Among its initiatives, the FTC is considering a rule to restrict “commercial surveillance and data security,” including “common business practices” that have never been deemed illegal. The FTC may restrict or ban personalized online advertising, declare that consumers cannot consent to share personal data online, and ban any computer programs that produce disparate outcomes. Any of these rules would land like a giant asteroid in the middle of the U.S. economy, setting off tsunamis and dust clouds that could effectively eliminate the free, ad-supported internet and cripple the development of advanced artificial intelligence.

The FTC is also planning to provide written guidance that could block most business mergers. Most mergers benefit consumers and improve innovation by allowing small companies to gain critical financing and large companies to bring new products to market more quickly. The FTC, however, is seeking to rewrite the merger rules by relying on cases and theories from the 1960s that have long been discredited by economists, lawyers, the agencies themselves, and the Supreme Court. The FTC’s expected revisions would give it enormous discretion to decide whether, when, where, and how companies can conduct business.

In Axon, a strong opinion would help keep the FTC within its constitutional and statutory bounds by allowing companies to challenge illegal agency actions directly in court. The decision also could remind the agency that it operates in a system of government with checks and balances on all three branches of government, including independent agencies.

A Review of the Administrative State

Axon also could lay the groundwork to revisit the constitutionality of the FTC and much of the administrative state. In the nine decades since the Supreme Court decided Humphrey’s Executor, almost none of its rationales have held up to scrutiny.

Far from being non-political, the FTC at times has sought to set the policy agenda for the entire country. In the 1970s, the FTC launched 16 rulemakings that sought to “transform entire industries,” from advertising to antacids to vocational schools. Today, the FTC’s chair believes the agency should shape “the distribution of power and opportunity across our economy.” Its Strategic Plan targets health and safety risks and seeks to promote racial justice, important issues but ones that lie far outside the agency’s mandate or competence.
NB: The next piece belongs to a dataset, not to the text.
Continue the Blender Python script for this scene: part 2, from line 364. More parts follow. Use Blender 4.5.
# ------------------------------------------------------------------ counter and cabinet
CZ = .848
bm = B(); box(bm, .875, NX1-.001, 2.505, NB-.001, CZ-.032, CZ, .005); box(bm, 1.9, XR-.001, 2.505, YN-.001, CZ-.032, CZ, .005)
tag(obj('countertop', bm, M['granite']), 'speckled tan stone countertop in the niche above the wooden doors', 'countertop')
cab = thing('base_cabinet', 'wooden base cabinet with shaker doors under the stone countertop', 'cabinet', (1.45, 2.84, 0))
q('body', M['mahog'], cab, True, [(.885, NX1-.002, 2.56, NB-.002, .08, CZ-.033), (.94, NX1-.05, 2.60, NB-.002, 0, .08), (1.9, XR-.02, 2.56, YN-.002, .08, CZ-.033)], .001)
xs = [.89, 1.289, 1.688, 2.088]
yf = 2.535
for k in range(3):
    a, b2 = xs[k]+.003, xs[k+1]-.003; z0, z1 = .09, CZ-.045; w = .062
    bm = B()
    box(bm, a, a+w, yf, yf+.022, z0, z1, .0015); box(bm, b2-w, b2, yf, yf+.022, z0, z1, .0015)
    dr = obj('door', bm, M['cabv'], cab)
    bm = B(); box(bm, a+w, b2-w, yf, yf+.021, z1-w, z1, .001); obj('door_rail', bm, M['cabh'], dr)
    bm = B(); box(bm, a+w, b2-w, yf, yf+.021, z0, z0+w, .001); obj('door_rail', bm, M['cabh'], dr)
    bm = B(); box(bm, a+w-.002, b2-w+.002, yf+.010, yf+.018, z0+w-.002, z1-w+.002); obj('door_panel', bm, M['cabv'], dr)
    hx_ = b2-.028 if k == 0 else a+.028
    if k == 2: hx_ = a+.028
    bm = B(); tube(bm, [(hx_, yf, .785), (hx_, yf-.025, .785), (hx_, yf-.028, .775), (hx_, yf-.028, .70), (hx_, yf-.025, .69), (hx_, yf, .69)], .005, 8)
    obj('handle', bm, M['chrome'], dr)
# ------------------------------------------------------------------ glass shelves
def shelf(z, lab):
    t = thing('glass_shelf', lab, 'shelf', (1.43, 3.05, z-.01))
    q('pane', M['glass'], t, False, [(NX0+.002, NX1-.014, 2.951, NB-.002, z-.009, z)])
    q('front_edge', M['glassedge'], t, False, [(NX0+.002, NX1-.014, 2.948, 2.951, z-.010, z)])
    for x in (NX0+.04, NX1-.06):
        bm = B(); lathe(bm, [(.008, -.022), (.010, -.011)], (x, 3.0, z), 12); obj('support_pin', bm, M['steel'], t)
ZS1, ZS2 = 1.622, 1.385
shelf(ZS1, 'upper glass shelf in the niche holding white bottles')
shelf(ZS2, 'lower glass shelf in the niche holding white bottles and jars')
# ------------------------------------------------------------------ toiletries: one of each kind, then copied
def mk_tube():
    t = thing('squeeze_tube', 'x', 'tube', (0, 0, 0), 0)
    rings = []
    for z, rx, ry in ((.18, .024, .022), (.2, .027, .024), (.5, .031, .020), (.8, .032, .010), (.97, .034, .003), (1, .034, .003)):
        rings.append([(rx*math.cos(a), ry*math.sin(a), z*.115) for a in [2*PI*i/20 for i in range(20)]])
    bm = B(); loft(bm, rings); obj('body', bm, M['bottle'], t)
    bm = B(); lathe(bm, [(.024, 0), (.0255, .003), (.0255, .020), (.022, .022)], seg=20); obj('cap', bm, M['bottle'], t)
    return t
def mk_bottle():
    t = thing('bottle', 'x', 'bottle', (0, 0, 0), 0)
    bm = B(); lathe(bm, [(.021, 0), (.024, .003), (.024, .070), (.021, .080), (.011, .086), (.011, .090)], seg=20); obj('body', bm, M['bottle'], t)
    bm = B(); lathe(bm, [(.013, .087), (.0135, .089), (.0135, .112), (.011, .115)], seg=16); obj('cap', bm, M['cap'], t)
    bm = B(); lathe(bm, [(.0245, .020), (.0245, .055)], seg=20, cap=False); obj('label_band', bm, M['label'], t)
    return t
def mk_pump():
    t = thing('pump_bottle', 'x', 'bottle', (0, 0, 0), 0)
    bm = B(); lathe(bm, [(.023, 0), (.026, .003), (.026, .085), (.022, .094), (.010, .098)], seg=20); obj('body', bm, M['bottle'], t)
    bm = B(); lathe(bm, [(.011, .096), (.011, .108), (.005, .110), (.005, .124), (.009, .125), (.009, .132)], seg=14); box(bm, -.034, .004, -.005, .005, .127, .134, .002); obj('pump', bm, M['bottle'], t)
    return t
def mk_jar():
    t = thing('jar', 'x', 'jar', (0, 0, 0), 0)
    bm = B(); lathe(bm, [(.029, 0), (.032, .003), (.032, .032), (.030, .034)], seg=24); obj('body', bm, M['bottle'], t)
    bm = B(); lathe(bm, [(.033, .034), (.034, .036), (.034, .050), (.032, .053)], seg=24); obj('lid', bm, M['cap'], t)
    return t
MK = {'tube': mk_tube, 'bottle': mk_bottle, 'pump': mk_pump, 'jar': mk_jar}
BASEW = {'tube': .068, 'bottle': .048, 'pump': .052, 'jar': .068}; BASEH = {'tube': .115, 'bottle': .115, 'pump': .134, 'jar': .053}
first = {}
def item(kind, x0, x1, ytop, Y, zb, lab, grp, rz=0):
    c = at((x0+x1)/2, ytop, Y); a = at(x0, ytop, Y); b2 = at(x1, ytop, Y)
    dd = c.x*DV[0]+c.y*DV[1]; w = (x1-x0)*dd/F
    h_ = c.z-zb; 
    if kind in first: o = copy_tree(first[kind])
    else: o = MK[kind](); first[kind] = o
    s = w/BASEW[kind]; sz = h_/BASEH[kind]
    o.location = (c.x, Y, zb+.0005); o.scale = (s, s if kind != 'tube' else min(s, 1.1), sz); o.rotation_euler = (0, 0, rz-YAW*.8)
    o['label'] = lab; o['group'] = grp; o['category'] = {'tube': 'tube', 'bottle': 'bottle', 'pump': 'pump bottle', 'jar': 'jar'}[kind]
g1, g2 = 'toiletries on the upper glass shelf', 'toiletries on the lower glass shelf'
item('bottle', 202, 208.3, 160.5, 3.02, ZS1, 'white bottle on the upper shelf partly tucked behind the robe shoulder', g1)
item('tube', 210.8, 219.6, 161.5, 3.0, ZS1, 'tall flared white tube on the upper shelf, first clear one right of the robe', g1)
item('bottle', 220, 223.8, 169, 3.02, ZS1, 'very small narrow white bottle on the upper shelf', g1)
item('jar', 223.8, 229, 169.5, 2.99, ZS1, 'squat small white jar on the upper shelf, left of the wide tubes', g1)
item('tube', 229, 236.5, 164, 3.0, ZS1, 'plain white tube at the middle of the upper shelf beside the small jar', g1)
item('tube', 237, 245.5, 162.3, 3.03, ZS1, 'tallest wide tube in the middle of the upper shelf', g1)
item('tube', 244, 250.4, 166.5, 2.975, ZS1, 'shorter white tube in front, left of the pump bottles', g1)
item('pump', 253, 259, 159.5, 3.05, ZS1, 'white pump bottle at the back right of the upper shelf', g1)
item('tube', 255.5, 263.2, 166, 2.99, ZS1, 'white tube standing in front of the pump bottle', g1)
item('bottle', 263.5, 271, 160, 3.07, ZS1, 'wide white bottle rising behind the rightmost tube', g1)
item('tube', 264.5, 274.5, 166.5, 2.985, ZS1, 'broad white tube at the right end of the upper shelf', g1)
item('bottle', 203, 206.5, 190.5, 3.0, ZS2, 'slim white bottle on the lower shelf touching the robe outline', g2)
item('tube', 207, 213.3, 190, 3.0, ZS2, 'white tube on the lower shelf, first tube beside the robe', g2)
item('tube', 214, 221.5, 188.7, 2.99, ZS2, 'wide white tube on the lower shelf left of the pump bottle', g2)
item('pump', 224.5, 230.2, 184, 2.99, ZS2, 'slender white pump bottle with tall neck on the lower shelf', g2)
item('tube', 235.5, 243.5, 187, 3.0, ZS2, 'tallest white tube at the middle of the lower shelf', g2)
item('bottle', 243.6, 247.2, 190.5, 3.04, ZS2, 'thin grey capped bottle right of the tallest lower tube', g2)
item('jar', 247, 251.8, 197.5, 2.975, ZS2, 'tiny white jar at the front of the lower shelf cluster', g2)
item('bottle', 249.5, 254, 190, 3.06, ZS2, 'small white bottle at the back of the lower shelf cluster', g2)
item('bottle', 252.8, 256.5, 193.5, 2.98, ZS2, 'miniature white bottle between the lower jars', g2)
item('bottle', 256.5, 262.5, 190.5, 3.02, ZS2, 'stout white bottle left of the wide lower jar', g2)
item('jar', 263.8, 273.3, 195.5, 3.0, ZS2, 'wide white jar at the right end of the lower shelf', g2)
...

Moreover, far from acting independently, today the FTC appears to act in concert with the White House. In an executive order, President Biden encouraged the FTC to use its authority to implement a “whole-of-government” competition policy. During the last two years, the FTC’s majority Democratic commissioners voted in lockstep to override the concerns of their dissenting Republican counterparts more than a dozen times.

Finally, Humphrey’s Executor placed too much faith in the agency’s individual commissioners. Most commissioners have substantial, and often impressive, experience in academia or on Capitol Hill, but very little practical experience in the private sector. From an ivory tower, or the bowels of an office in Congress, businesses may appear as soulless entities to be taxed, regulated, and controlled, rather than productive units, staffed and owned by people, that give consumers what they need and strengthen the nation’s economic and military backbone.

Even a progressive like President Wilson would have resisted giving too much authority to “experts” without practical experience. In Axon, the Supreme Court could constrain the FTC’s ability to reshape the U.S. economy and ensure that the agency operates within its statutory and constitutional bounds.